Earlier, British Cabinet Office Minister David Lidington told MPs in the House of Commons tonight that the government had secured “legally binding changes that strengthen and improve the withdrawal agreement and the political declaration”. 

He said the government had signed-off on a new document providing confirmation that the EU could not try and trap the UK in the backstop indefinitely, and that doing so would be in breach of legally-binding commitments. 

“If – contrary to all expectations – the EU were to act with that intention, the UK could use this acceptance of what could constitute an explicit breach as the basis for a formal dispute, through independent arbitration, that such a breach had occurred – ultimately suspending the protocol if the EU continued to breach its obligations,” Lidington said. 

Juncker began his comments tonight by highlighting that any deal agreed must preserve peace on the island of Ireland. 

He said the backstop was an insurance policy and that if it was ever used it would not be used as a trap. 

The mechanism being announced tonight complemented the withdrawal agreement agreed last November without reopening it, he said – noting that this was a “second chance” and that there would be no third chance.

Juncker implied that Varadkar had signed off on the strengthened guarantees offered to London. 

“I have spoken to the Taoiseach this evening who would be prepared to accept this solution in the interest of securing an overall deal,” Juncker told reporters.

Reading her prepared statement, May said the backstop could not be a template for a future relationship and that so far that hadn’t been clear enough to MPs.  

The EU, under the new proposals, will not be able to trap the UK in the backstop indefinitely, May said.

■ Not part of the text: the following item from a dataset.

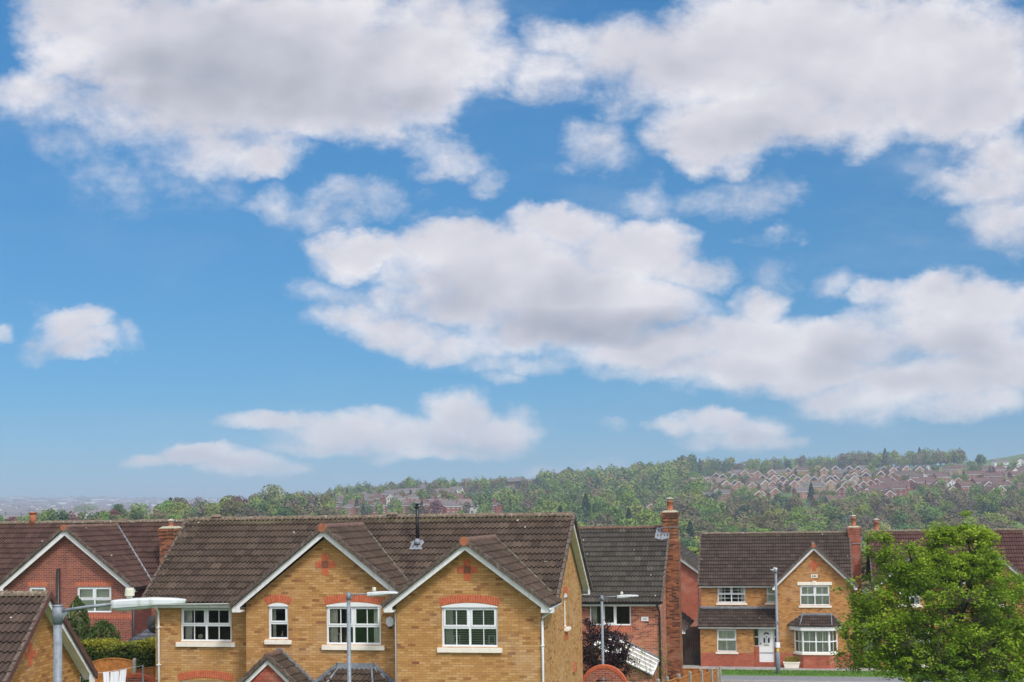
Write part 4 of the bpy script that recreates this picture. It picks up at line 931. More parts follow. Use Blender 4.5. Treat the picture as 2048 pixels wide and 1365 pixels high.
    for k in range(3): mb.box((6.845+k*.09, -.034, 5.455), (6.91+k*.09, -.031, 5.545))
    mb.build('plaque_marks', M['plaqueg'], p)
    # door and side lights
    d = MB(); d.box((3.56, .37, .22), (4.46, .42, 2.33)); D = d.build('front_door', M['doorw'], H)
    k = MB(); n = 10; k.mat = 0
    pts = [(4.01+.17*cos(pi*i/n), .365, 1.90+.15*sin(pi*i/n)) for i in range(n+1)]+[(4.01-.09, .365, 1.90), (4.01, .365, 1.965), (4.01+.09, .365, 1.90)]
    k.face(pts); k.box((3.83, .355, 1.40), (3.93, .368, 1.70)); k.box((4.10, .355, 1.40), (4.20, .368, 1.70)); k.build('door_glass', M['blackglass'], D)
    k = MB(); k.box((3.86, .345, 1.24), (4.16, .369, 1.29)); k.build('letterbox', M['brass'], D); k = MB(); k.box((3.61, .335, 1.33), (3.74, .352, 1.35)); k.box((3.61, .35, 1.26), (3.645, .369, 1.42)); k.build('door_handle', M['iron'], D)
    k = MB(); k.tube([(4.01, .35, 1.80), (4.01, .35, 1.74)], .03, 8); k.build('knocker', M['iron'], D)
    k = MB()
    for a, b_ in ((3.66, 3.98), (4.04, 4.36)):
        for c, e in ((.32, .72), (.78, 1.18)): k.box((a, .366, c), (b_, .369, c+.012)); k.box((a, .366, e), (b_, .369, e+.012)); k.box((a, .366, c), (a+.012, .369, e)); k.box((b_-.012, .366, c), (b_, .369, e))
    k.build('door_panel', M['curtain'], D)
    for a, b_ in ((3.24, 3.56), (4.46, 4.745)): window(H, a, b_, 1.18, 2.33, .32, cols=1, bars=False, curtains=0, sill=None, transom=.5, topw=.01, rec=.03, fr=.04)
    # bay
    br = bay(H, 5.33, 8.62, 6.2, 7.95, 0, -.85, 2.52, 3.15, 't_right', .7, 4)
    mb = MB(); mb.prism([(5.42, -.004), (6.08, -.80), (7.87, -.80), (8.53, -.004)], 2.26, 2.50, 'xy'); mb.build('fascia', M['white'], br)
    mb = MB(); base = [(5.62, -.004), (6.14, -.62), (7.81, -.62), (8.33, -.004)]; mb.prism(base, .78, .90, 'xy'); mb.build('bay_sill', M['cream'], H)
    mb = MB(); mb.prism([(5.70, -.004), (6.20, -.56), (7.75, -.56), (8.25, -.004)], -.8, .779, 'xy'); mb.build('bay_wall', M['red_base'], H)
    f = MB(); g = MB(); segs = [((5.70, 0), (6.18, -.57)), ((6.18, -.57), (7.77, -.57)), ((7.77, -.57), (8.25, 0))]
    cu = MB()
    for (A, B) in segs:
        A3, B3 = Vector((*A, 0)), Vector((*B, 0)); U = (B3-A3).normalized(); L = (B3-A3).length; N = Vector((-U.y, U.x, 0))
        T = Matrix(((U.x, N.x, 0, A3.x), (U.y, N.y, 0, A3.y), (0, 0, 1, 0), (0, 0, 0, 1))); f.T = T; g.T = T; cu.T = T
        f.box((0, 0, .90), (.07, .07, 2.26)); f.box((L-.07, 0, .90), (L, .07, 2.26)); f.box((.07, 0, .90), (L-.07, .07, .97)); f.box((.07, 0, 2.19), (L-.07, .07, 2.26)); f.box((.07, 0, 1.54), (L-.07, .07, 1.61))
        if L > 1: f.box((L/2-.04, -.003, .97), (L/2+.04, .07, 2.19))
        for t in ((.25, .75) if L > 1 else (.5,)): f.box((L*t-.012, .02, .97), (L*t+.012, .05, 2.19))
        g.face([(.07, .045, .97), (L-.07, .045, .97), (L-.07, .045, 2.19), (.07, .045, 2.19)])
        nn = int(L/.1)
        for i in range(nn): a = .06+i*(L-.12)/nn; cu.face([(a, .16, .92), (a+.075, .19, .92), (a+.075, .19, 2.2), (a, .16, 2.2)])
    bw = f.build('bay_window', M['upvc'], H); g.build('glass', M['glass'], bw); cu.build('blind', M['curtain'], bw)
    c = stack(H, 9.17, 9.93, 4.2, 5.1, -.5, 8.36, 'red_stack', pots=((.5, .5),), potr=.15, poth=.55)
    mb = MB(); mb.box((9.12, 4.15, 7.3), (9.98, 5.15, 7.34)); mb.build('lead_flashing', M['lead'], c)
    mb = MB(); mb.tube([(9.1, 4.6, 8.0), (9.1, 4.6, 9.0)], .018, 5); mb.tube([(8.85, 4.6, 8.93), (9.35, 4.6, 8.93)], .014, 5); 
    for k in range(5): mb.tube([(8.88+k*.11, 4.4, 8.93), (8.88+k*.11, 4.8, 8.93)], .010, 4)
    mb.build('tv_aerial', M['zinc'], H)
    mb = MB(); mb.tube([(-.06, .1, 4.75), (-.06, .1, 0)], .04, 6); mb.build('downpipe', M['black'], H)
    return H
M['red_stack'] = brick('red_stack_brick', [(0, (.20, .05, .03)), (.5, (.34, .085, .045)), (1, (.42, .13, .07))], (.40, .27, .22), stain=((.07, .05, .04), .7))
M['plaqueg'] = plain('plaque_green', (.03, .09, .05), .6)
build_right()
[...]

If it makes any move to do so, that can be tackled through arbitration. 

“MPs were clear that legal changes were needed to the backstop. Today we have secured legal changes.” May said. 

“Now is the time to come together, to back this improved Brexit deal, and to deliver on the instruction of the British people.”

She said it was the UK’s position that it believed it could withdraw, unilaterally, from the backstop if negotiations on the future relationship broke down. 

The Taoiseach delayed his planned US St Patrick’s trip as ministers met here to stay on top of developments. 

The Cabinet meeting broke up earlier this evening but recommenced at around 11pm. One minister described the mood as “sombre”. 

In London, Labour leader Jeremy Corbyn called for MPs to reject the deal tomorrow.

A spokesperson for the DUP said the party would take time to analyse tonight’s announcements.